What Separates Colocation and Data Centers?

Colocation and data centers are very similar since they both provide storage for your computing hardware, but there are differences between them. Understanding those differences will not only help you better decide which one you’d prefer to utilize but will also allow you to better understand what you’re reading when you need to perform research about your technology.

In this article, we’ll explain what data and colocation centers are and describe their benefits. There are a lot of benefits to cover for each kind of data center out there, so we’ll only touch on a few for simplicity’s sake.

Defining Colocation Centers

Colocation is when companies store their computing hardware, such as servers, in buildings owned by another company. One party will pay rent on the space they borrow, and the owner of the building will use that rent to cover the costs of the facility, from the main power and cooling bills to the backup power and cooling systems and security systems.

Some even provide extra services, such as onsite IT technicians. No matter what secondary offerings are available, you’ll likely always find colocation centers to be large, and they’ll have many tenants as a result.

Discovering The Benefits

There are quite a few benefits to colocation centers, such as being able to focus on running your business instead of managing your data center. There are other benefits as well, from the decreased cost to security and beyond.

While it may seem strange to say that colocation centers are cost-effective, consider the alternative. You’d need to either have a section of your current building or buy the land for and build a whole new building just for your hardware.

You’d also need to ensure it could meet your power needs, set up primary and backup cooling and power systems, install security measures and even hire security personnel, and more.
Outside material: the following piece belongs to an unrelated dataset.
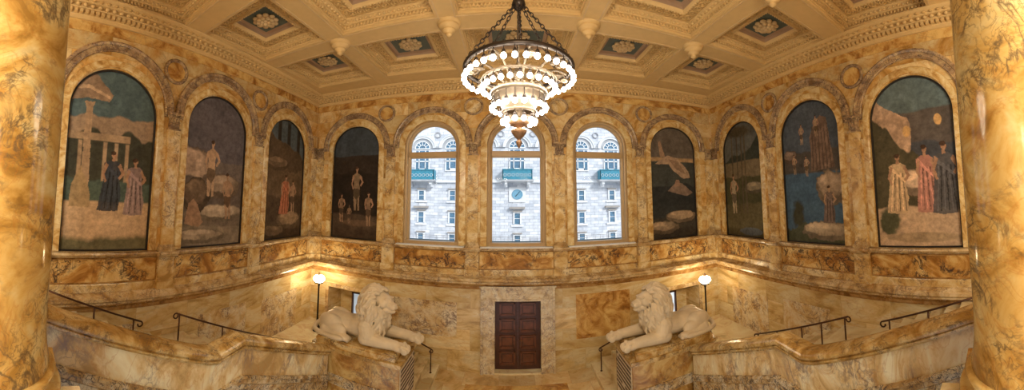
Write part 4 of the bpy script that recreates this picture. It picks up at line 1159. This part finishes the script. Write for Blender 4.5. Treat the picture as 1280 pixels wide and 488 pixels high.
for k in range(6):
    a = 2 * PI * (k + .5) / 6 + .0
    chain((.08 * math.cos(a), .08 * math.sin(a), z(9.82)), (.95 * math.cos(a), .95 * math.sin(a), z(8.59)))
# scroll arms between the tiers
arm = MB()
for k in range(8):
    a = 2 * PI * k / 8 + .2; c, s = math.cos(a), math.sin(a)
    pts = []
    for q in range(15):
        t = q / 14; r = .94 - .88 * t; zz = 8.53 + .16 * math.sin(PI * t * 1.0) - .62 * t * t
        pts.append((r * c, r * s, z(zz)))
    arm.tube(pts, .022, 6)
    R_ = Matrix.Rotation(a, 3, 'Z')
    arm.torus((.80 * c, .80 * s, z(8.46)), .07, .018, 14, 6, (Vector((c, s, 0)), Vector((0, 0, 1)), Vector((-s, c, 0))))
    arm.ell((.72 * c, .72 * s, z(8.50)), (.12, .05, .04), 8, 6, R_)
    arm.ell((.86 * c, .86 * s, z(8.42)), (.09, .07, .04), 8, 6, R_)
arm.build('scroll_arm', M['silver'], root)
stem = MB(); stem.lathe([(.03, z(8.6)), (.10, z(8.5)), (.14, z(8.42)), (.06, z(8.34)), (.05, z(8.1)), (.13, z(8.0)), (.16, z(7.9)), (.08, z(7.8)), (.06, z(7.6))], n=24); stem.tube([(0, 0, z(8.6)), (0, 0, z(9.72))], .014, 8)
stem.build('stem', M['silver'], root)
drum = MB(); drum.lathe([(.46, z(8.0)), (.42, z(7.97)), (.36, z(7.86)), (.30, z(7.78)), (.27, z(7.70))], n=48); drum.build('basket', M['silver'], root)
bowl = MB(); bowl.lathe([(.05, z(7.56)), (.19, z(7.55)), (.205, z(7.52)), (.19, z(7.48)), (.13, z(7.42)), (.06, z(7.40)), (.05, z(7.37)), (.13, z(7.35)), (.14, z(7.32)), (.12, z(7.27)), (.07, z(7.20)), (.035, z(7.17)), (.03, z(7.15)), (.05, z(7.13)), (.055, z(7.10)), (.03, z(7.03)), (0.0, z(6.98))], n=28)
bowl.build('finial', M['brass'], root)

# ---------------------------------------------------------------- the building across the courtyard
FYB = 28.0
def F(x, zr, d=0): return (x, FYB - d, 6 + zr)
broot = thing('stone_building', 'white stone building with arched windows and teal balconies across the courtyard', 'building', (0, FYB, -2))
boff = Matrix.Translation(-Vector(broot.location))
def FB(mb, name, mt, parent=None, lab=None):
    o = mb.build(name, M[mt], parent or broot)
    if parent is None: o.matrix_parent_inverse = boff
    if lab: o['label'] = lab
    return o
def fbox(mb, x0, x1, z0, z1, d0, d1):
    v = [F(x, zz, d) for x in (x0, x1) for d in (d0, d1) for zz in (z0, z1)]
    mb.add(v, [(0, 1, 3, 2), (4, 6, 7, 5), (0, 4, 5, 1), (2, 3, 7, 6), (0, 2, 6, 4), (1, 5, 7, 3)], False, [(x, zz) for x in (x0, x1) for d in (d0, d1) for zz in (z0, z1)])
wl = MB(); fbox(wl, -22, 22, -9, 13, -.6, 0); FB(wl, 'facade_wall', 'facade')
bands = MB(); fbox(bands, -22, 22, 1.75, 1.95, 0, .18); FB(bands, 'string_course', 'stone_white')
cols = [-8.35 + 2.92 * k for k in range(-2, 8)]
def fring(mb, x, zc, r0, r1, d0, d1, n=18):
    vs = []
    for k in range(n + 1):
        a = PI * k / n
        for r in (r0, r1):
            for d in (d0, d1): vs.append(F(x + r * math.cos(a), zc + r * math.sin(a), d))
    fs = []
    for k in range(n):
        o = k * 4; fs += [(o + 1, o + 3, o + 7, o + 5), (o, o + 1, o + 5, o + 4), (o + 2, o + 3, o + 7, o + 6)]
    mb.add(vs, fs)
for i, x in enumerate(cols):
    kk = i - 2
    bal = kk % 3 == 0
    w_ = MB(); zc = 5.25
    fring(w_, x, zc, .72, 1.02, .0, .05); o = FB(w_, 'arched_window', 'stone_grey')
    s2 = MB(); fring(s2, x, zc, 1.02, 1.22, 0, .16); fring(s2, x, zc, 1.22, 1.30, 0, .24); s2.build('hood_moulding', M['stone_white'], o)
    gl = MB(); gl.add([F(x + .72 * math.cos(PI * k / 18), zc + .72 * math.sin(PI * k / 18), .03) for k in range(19)], [tuple(range(19))]); gl.build('pane', M['far_glass'], o)
    sh = MB(); fring(sh, x, zc, .66, .74, .03, .08); fring(sh, x, zc, .30, .36, .03, .08)
    for k in range(1, 6):
        a = PI * k / 6; c, s = math.cos(a), math.sin(a)
        sh.add([F(x + .33 * c - .03 * s, zc + .33 * s + .03 * c, .07), F(x + .33 * c + .03 * s, zc + .33 * s - .03 * c, .07), F(x + .70 * c + .03 * s, zc + .70 * s - .03 * c, .07), F(x + .70 * c - .03 * s, zc + .70 * s + .03 * c, .07)], [(0, 1, 2, 3)])
    fbox(sh, x - .74, x + .74, zc - .10, zc, .03, .09); sh.build('fan_sash', M['white_sash'], o)
    cb = MB(); fbox(cb, x + 1.05, x + 1.87, 5.25, 5.40, 0, .14); cb.build('impost_band', M['stone_grey'], o)
    # tall window beneath
    t = MB(); zt, z0 = 5.0, 3.0
    for (a, b, c, d) in ((x - .72, x - .62, z0, zt), (x + .62, x + .72, z0, zt), (x - .72, x + .72, z0 - .1, z0), (x - .34, x - .26, z0, zt), (x + .26, x + .34, z0, zt), (x - .7, x + .7, 3.85, 3.97), (x - .7, x + .7, 4.62, 4.70), (x - .34, x + .34, 3.0, 3.18)):
        fbox(t, a, b, c, d, .02, .10)
    o = FB(t, 'sash_window', 'white_sash')
    g = MB(); fbox(g, x - .68, x + .68, z0, zt, .0, .03); g.build('pane', M['far_glass'], o)
    if bal:
        b = MB(); fbox(b, x - 1.30, x + 1.30, 2.0, 2.95, .70, .78); fbox(b, x - 1.32, x - 1.24, 2.0, 2.95, 0, .78); fbox(b, x + 1.24, x + 1.32, 2.0, 2.95, 0, .78)
        fbox(b, x - 1.34, x + 1.34, 2.93, 3.02, .64, .84); bo = FB(b, 'balcony', 'teal')
        orn = MB()
        for k in range(7):
            xx = x - 1.08 + k * .36
            orn.torus(F(xx, 2.45, .80), .13, .018, 12, 5, (Vector((1, 0, 0)), Vector((0, 0, 1)), Vector((0, 1, 0))))
        orn.build('balcony_tracery', M['stone_white'], bo)
        sl = MB(); fbox(sl, x - 1.42, x + 1.42, 1.82, 2.0, 0, .95); sl.build('balcony_slab', M['stone_grey'], bo)
        for sg in (-1, 1):
            br = MB(); fbox(br, x + sg * 1.0 - .12, x + sg * 1.0 + .12, 1.3, 1.82, 0, .5); fbox(br, x + sg * 1.0 - .12, x + sg * 1.0 + .12, 1.55, 1.82, .5, .8); br.ell(F(x + sg * 1.0, 1.5, .45), (.14, .16, .2), 8, 6); br.build('bracket', M['stone_white'], bo)
    rows = [(.02, .92), (-2.25, -1.22), (-4.1, -3.35)]
    for ri, (za, zb) in enumerate(rows):
        if kk == 3 and ri == 0:
            ck = MB(); fbox(ck, x - .75, x + .75, -.15, 1.3, 0, .10); o = FB(ck, 'clock', 'stone_white', None, 'round blue clock on a white stone square')
            cf = MB(); cc = F(x, .60, .13); cf.add([(cc[0] + .44 * math.cos(2 * PI * k / 28), cc[1], cc[2] + .44 * math.sin(2 * PI * k / 28)) for k in range(28)], [tuple(range(28))]); cf.torus(cc, .45, .04, 28, 6, (Vector((1, 0, 0)), Vector((0, 0, 1)), Vector((0, 1, 0)))); cf.build('clock_dial', M['clock_face'], o)
            ch = MB(); ch.tube([F(x - .08, .48, .16), F(x + .22, .88, .16)], .022, 5); ch.tube([F(x, .6, .16), F(x - .16, .40, .16)], .028, 5); ch.build('clock_hands', M['black'], o)
            continue
        t = MB(); 
        for (a, b, c, d) in ((x - .36, x - .24, za, zb), (x + .24, x + .36, za, zb), (x - .36, x + .36, zb, zb + .1), (x - .55, x + .55, za - .26, za - .1)): fbox(t, a, b, c, d, 0, .12)
        fbox(t, x - .24, x + .24, (za + zb) / 2 - .02, (za + zb) / 2 + .02, .03, .06)
        o = FB(t, 'small_window', 'white_sash')
        g = MB(); fbox(g, x - .24, x + .24, za, zb, .01, .03); g.build('pane', M['far_glass'], o)
        lt = MB(); fbox(lt, x - .42, x + .42, zb + .14, zb + .24, 0, .22)
        if ri == 1 and bal or (kk == 3 and ri == 1): fbox(lt, x - .68, x + .68, zb + .42, zb + .60, 0, .34)
        lt.build('lintel', M['stone_brown'], o)
for i, x in enumerate(cols):
    rd = MB(); rd.torus(F(x + 1.46, 6.60, .06), .26, .06, 20, 6, (Vector((1, 0, 0)), Vector((0, 0, 1)), Vector((0, 1, 0)))); FB(rd, 'roundel', 'stone_grey')
# terrace railing just outside the windows
rl = thing('terrace_railing', 'thin iron railing with dark coping seen through the bottom of the windows', 'railing', (0, 13.0, 4.0))
roff = Matrix.Translation(-Vector(rl.location))
cp = MB(); cp.box(-9, 9, 12.9, 13.1, 4.06, 4.18); o = cp.build('coping', M['teal_dark'], rl); o.matrix_parent_inverse = roff
wr = MB()
for zz in (4.28, 4.38): wr.tube([(-9, 13, zz), (9, 13, zz)], .008, 5)
for k in range(61): wr.tube([(-9 + .3 * k, 13, 4.16), (-9 + .3 * k, 13, 4.40)], .006, 5)
o = wr.build('rails', M['stone_grey'], rl); o.matrix_parent_inverse = roff
tw = MB(); tw.box(-9, 9, 12.95, 13.05, -3.0, 4.06); o = tw.build('parapet_wall', M['stone_white'], rl); o.matrix_parent_inverse = roff
gd = MB(); gd.box(-25, 25, 11.6, 30, -3.2, -3.0); struct(gd.build('ground', M['stone_grey']))

# repeats of a kind share a group
GROUPS = {'painting': 'arched murals round the stair hall', 'statue': 'stone lions on the stair pedestals', 'pedestal': 'lion pedestals', 'lamp': 'corner lamp posts',
          'column': 'columns framing the view', 'balustrade': 'marble balustrades of the side stairs', 'handrail': 'bronze stair handrails'}
for o in list(sc.objects):
    if o.parent is None and o.get('category') in GROUPS: o['group'] = GROUPS[o['category']]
The cost also goes up if you need to increase your scale, but your data center is too small for it. Colocation centers remove all of this hassle and charge a monthly rent instead.

Another benefit of colocation centers is their security. You are likely not the only tenant of the colocation center; depending on the size, some could have dozens of tenants. They don’t want your materials to be stolen, damaged, or otherwise tampered with, so the security of these buildings is tight.
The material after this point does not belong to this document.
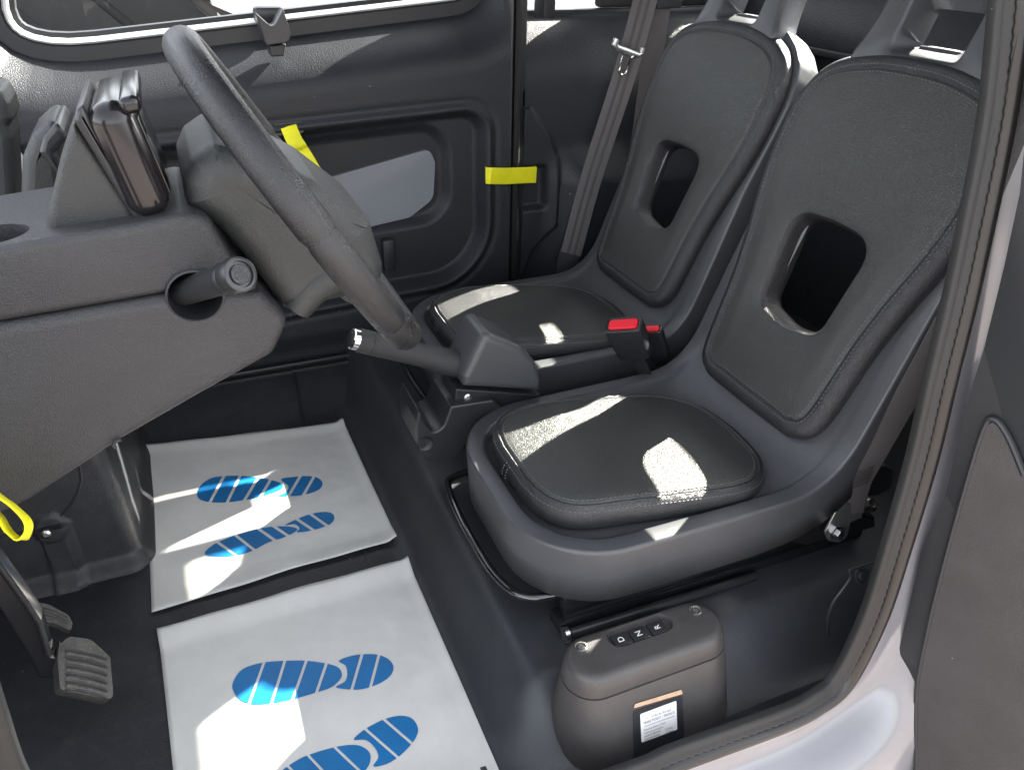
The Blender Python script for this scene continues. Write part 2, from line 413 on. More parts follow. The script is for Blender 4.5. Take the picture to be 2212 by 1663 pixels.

If a problem should arise, they’d contact you as soon as possible and possibly even try to help you resolve the issue, especially if they have IT techs onsite.
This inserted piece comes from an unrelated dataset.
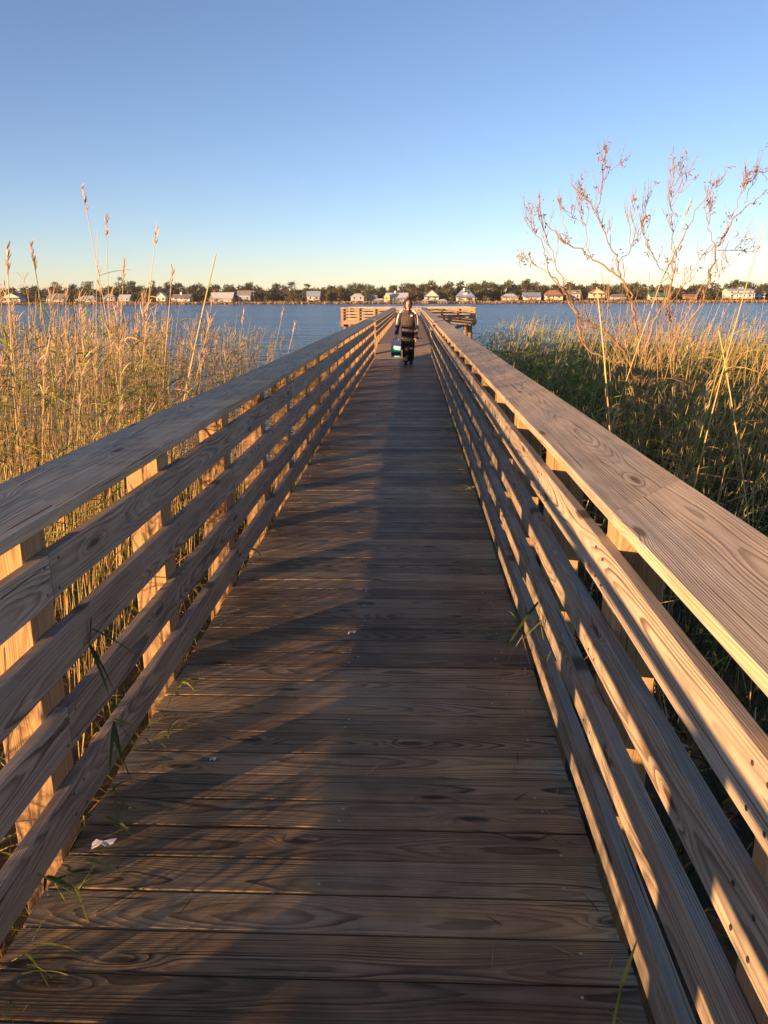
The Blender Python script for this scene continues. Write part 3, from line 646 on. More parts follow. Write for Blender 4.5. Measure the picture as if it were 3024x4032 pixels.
# sparse reeds behind and beside the viewer whose shadows streak the deck
P = scatter(650, -4.2, -1.5, -3.0, 2.2, lambda x, y: True); n = len(P)
reeds(vs, vl, P, RNG.uniform(0.7, 1.65, n), np.stack([RNG.normal(0.05, .08, n), RNG.normal(0, .06, n)], 1), 0.5, 5, 0.004, 0.1)
# low undergrowth along the left foot of the rail
P = scatter(2600, -3.2, -1.15, 0.5, 11, lambda x, y: True); n = len(P)
D = np.stack([RNG.normal(0, .5, n), RNG.normal(0, .5, n), RNG.uniform(.5, 1.2, n)], 1); g = RNG.uniform(size=(n, 1)) < .55
vl.ribbons(P, D, RNG.uniform(.25, .58, n), RNG.uniform(.006, .013, n), RNG.uniform(0, .5, n), np.where(g, cols(n, GRN, GRN2, .2), cols(n, TAN, TAN2, .2)), 4)
vs.build('reed_stems_left', STEM); o1 = bpy.data.objects['reed_stems_left']; o1.name = 'reed_bed_stems'; tag(o1, 'golden dry reed stems standing in the marsh left of the pier', 'reeds', kind='stuff')
o1 = vl.build('reed_bed_leaves', LEAF); tag(o1, 'tan and green reed leaves and plumes of the bed left of the pier', 'reeds', kind='stuff')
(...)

Understanding Data Centers

Data centers are locations that house computing hardware—they may be facilities, buildings, or even just a room. There are also many different types of data centers, from enterprise to, yes, colocation centers. An enterprise center is one that is on your premises.

For example, if our building has a server room, then it is an enterprise data center. Because these centers are owned and run by the same business, all of the costs of operation, maintenance, upscaling, and more all fall on the owner’s shoulders.

There are also public cloud data centers, which could support anywhere between just a few dozen customers to hundreds or even thousands. Some popular and large public cloud centers include Amazon Web Services, Google Cloud Platform, and many more.

These kinds of centers own the hardware and the building housing it and charge customers for using the cloud services they provide. This allows for a wide range of uses, from running and owning websites to saving and storing data, all of which are vital.

While there are a few more types, we have yet to cover the benefits of the various data centers, so we’ll discuss a few more types in the next section.

Exploring Their Benefits

There are a number of benefits to data centers, and not just because of how broad that term is. We’ve already discussed the benefits of colocation centers, so we’ll focus on the other types here. Enterprise centers can be more expensive than other types of data centers, but they also come with their own range of benefits.

For one, everything is owned by you, making it easier for you to understand how everything in your center works, from the hardware itself to the power and cooling systems that keep that hardware working.

This also means that when work needs to be done, even if that requires the actual building or room to be renovated, not only do you know how it needs to be done but you can ensure that the work is done to your specifications. You can also ensure the security is handled how you prefer.

The type of data center we haven’t touched on yet are managed data centers. These are the opposite of enterprise centers: not only is the space the hardware resides in owned by a third party, but so is the hardware itself.

By utilizing these centers, you can be sure that the onsite IT techs are keeping your rented hardware working at peak efficiency while assisting you in preventing issues from even occurring. Increasing your scale in one of these centers is as easy as renting out a few more servers or other pieces of hardware.

The final data center we need to discuss the benefits of is the public cloud center. By utilizing one of these centers, you’ll be able to back up all of your data into secure systems and even host your own websites. Many of these services are popular and extremely prevalent, which means that if you run into an issue, you can either perform some research on your own or consult any IT technician and they’ll be able to help you achieve your goal or solve your issue.

The takeaway from this article is this: the term “data center” is broad and covers a wide range of different services pertaining to both the location where the hardware is being stored and the hardware itself. Colocation centers are a type of data center where you own the hardware but rent out the space in a building owned by another company.

Now that you understand the different types of data centers, you should be able to decide which type is best for your business.